Letter From the Field (12 Months)

Letter From the Field (12 Months)

Rosaleen Smyth, from Canberra ACT, is lecturing in English at RUCO in Iringa, Tanzania.

I have finished one academic year at Ruaha University College (RUCO) in Iringa, a small town in the southern highlands of Tanzania. RUCO, a constituent college of Saint Augustine’s Catholic University, was established in 2005 and offers courses in Law, Information and Telecommunications Technology, and Education and a special diploma course for laboratory technicians. It currently has about 1,500 students with the majority enrolled in the law degree. A business stream is to be added in the coming academic year. RUCO has a very practical mix of subjects directly tailored to the professional needs of Tanzania at this stage of its development.

The BA (Education) was just introduced and is dedicated to improving teaching standards in secondary schools. I was the only English lecturer in the past academic year when we had an enrolment of 118 students. Another English lecturer and a trainee assistant are set to join me for the 2009-10 academic year. The resources are very limited, and I rely on the whiteboard rather than PowerPoint which becomes a bit problematic when it comes to drawing phonetic symbols, especially with my decadent handwriting. The library is sparse with only one copy of most of the texts so I produce copious lecture notes which I hand out to the wonderful Josephine Mrope who arranges to get them photocopied so that the students buy the copies.

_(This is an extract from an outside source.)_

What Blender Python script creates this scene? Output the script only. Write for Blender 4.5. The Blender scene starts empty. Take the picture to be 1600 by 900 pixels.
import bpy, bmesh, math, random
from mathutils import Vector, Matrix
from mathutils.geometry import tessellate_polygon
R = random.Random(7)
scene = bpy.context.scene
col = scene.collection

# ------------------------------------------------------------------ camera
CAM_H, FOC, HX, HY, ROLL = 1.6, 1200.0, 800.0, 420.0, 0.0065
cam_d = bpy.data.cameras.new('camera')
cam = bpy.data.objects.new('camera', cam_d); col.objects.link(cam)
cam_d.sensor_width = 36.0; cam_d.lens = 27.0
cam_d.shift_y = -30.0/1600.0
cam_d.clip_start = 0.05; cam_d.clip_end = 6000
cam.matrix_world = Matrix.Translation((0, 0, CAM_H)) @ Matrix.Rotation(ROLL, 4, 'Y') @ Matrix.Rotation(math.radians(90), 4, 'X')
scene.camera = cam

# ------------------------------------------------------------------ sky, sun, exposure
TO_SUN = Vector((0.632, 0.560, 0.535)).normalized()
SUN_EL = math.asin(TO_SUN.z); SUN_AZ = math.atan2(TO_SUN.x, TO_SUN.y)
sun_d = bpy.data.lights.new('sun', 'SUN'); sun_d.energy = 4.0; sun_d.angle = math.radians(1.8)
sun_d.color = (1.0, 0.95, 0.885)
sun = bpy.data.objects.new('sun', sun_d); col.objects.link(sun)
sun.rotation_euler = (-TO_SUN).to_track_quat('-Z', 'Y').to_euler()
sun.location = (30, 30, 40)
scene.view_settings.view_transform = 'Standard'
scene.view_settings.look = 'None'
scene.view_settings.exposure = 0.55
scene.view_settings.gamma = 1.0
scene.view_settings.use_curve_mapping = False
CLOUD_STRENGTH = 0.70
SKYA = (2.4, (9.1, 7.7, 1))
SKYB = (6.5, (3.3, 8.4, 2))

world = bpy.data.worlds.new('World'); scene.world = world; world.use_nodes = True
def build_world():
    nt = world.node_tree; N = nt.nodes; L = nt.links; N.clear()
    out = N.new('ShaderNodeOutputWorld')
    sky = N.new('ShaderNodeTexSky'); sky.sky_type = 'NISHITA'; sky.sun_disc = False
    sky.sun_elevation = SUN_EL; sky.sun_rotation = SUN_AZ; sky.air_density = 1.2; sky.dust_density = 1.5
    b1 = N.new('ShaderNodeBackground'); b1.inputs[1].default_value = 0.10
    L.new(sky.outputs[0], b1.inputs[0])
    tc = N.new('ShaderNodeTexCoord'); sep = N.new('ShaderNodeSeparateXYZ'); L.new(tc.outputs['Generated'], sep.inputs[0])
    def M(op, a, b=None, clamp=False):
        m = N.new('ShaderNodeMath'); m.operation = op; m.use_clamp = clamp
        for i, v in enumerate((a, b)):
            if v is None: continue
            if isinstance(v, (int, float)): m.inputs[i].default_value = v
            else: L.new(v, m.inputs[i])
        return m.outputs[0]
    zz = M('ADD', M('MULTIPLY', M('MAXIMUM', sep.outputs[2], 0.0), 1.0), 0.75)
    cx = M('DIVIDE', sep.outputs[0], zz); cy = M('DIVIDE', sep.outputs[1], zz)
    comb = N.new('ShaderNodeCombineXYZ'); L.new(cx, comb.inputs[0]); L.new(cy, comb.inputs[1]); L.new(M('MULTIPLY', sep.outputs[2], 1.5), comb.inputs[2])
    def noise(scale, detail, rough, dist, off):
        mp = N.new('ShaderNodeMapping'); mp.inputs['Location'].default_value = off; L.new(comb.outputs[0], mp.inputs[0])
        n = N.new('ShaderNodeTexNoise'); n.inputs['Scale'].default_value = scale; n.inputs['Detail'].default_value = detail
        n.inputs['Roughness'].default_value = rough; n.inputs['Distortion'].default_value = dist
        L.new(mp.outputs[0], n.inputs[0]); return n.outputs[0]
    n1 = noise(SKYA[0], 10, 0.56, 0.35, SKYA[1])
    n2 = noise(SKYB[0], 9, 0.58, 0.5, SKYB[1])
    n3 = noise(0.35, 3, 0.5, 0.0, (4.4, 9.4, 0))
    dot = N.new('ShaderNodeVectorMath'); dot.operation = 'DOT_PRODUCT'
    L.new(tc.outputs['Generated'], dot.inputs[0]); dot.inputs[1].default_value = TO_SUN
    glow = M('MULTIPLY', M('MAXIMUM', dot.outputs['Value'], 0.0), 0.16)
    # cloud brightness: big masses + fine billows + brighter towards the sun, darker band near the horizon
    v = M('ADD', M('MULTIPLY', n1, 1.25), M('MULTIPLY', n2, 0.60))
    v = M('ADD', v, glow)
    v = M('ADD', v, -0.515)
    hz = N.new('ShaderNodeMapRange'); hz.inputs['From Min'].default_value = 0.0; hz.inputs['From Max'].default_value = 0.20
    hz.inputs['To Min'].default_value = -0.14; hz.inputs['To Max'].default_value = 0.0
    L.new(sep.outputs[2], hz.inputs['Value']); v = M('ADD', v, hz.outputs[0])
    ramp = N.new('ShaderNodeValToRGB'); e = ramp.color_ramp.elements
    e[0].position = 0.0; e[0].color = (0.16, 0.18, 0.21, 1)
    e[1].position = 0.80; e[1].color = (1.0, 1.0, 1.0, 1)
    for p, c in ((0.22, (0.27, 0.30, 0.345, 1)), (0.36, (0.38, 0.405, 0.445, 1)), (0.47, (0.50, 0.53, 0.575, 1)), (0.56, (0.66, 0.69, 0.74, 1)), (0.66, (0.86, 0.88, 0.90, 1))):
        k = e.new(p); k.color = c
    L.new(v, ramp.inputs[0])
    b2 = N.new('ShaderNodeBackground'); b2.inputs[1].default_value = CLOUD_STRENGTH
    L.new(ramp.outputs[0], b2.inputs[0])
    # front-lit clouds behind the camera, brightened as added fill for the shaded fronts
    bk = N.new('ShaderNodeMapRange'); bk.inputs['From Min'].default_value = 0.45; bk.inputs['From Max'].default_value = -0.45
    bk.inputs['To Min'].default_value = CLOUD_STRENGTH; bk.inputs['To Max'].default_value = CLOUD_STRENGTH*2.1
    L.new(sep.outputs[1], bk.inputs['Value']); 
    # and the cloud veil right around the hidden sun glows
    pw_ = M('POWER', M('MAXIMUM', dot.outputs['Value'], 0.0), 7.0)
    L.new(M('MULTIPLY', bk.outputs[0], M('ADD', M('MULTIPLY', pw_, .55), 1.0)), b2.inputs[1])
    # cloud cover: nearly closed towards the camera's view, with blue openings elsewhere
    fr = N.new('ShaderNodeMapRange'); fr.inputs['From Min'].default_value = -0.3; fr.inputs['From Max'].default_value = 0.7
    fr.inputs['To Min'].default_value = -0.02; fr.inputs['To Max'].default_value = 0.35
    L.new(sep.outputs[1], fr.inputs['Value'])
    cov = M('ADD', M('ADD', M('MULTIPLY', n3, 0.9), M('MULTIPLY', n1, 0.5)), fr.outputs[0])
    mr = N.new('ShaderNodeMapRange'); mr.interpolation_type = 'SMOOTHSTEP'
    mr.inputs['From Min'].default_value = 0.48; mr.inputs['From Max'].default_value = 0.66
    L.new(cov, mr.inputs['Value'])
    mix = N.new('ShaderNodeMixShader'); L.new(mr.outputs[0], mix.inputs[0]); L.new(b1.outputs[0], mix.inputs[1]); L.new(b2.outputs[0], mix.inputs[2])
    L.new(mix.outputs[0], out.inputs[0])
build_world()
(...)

The RUCO students (with the usual exceptions) are quite inspiring in the way that they cope with the kind of problems not faced by students I have taught at universities in Australia, Dubai and Taiwan. They don’t have the luxury of a PC or laptop, the computers at the university are few in number and the Internet connection is rather slow. My students are a mix of school leavers and those who have spent some years teaching in the secondary schools and have now received grants to upgrade their qualifications. I am particularly impressed by the teachers who know what the problems are like in the secondary schools and yet they still seem to have a spirit of dedication to the teaching profession and apply themselves keenly to their studies.

As an Australian citizen in this age of globalisation I think it is particularly important that we make these people-to-people connections with people on the other side of the digital divide who don’t live cushioned by welfare safety nets. It is not just a matter of the transfer of skills but of acquiring a greater appreciation of the lives of others in this interconnected world.


Dear Prof Smyth,
As individual I came to realize that we owe much from you, for your kindness, instruction and facilitation. You mean every student to conceptualize your lecture and real you employ vivid examples to make student conceive a lesson ,quite different from other intellectuals of your grade. When I told my brother who studied in America, he said to me that I am very lucky to have you because professors and other lecturers always are there to direct not to lead someone to comprehend the lesson. I wish I could be able to convince the Board that you may stay for 15 years to come, so that what we keep benefiting from you could also be shared by other prospective students. Let me not make you tired with this sort of disorganised writing. May God bless you abundantly. I have real enjoyed all your lesson and I and my fellow students are eager that sometime to come we will be model through hard work.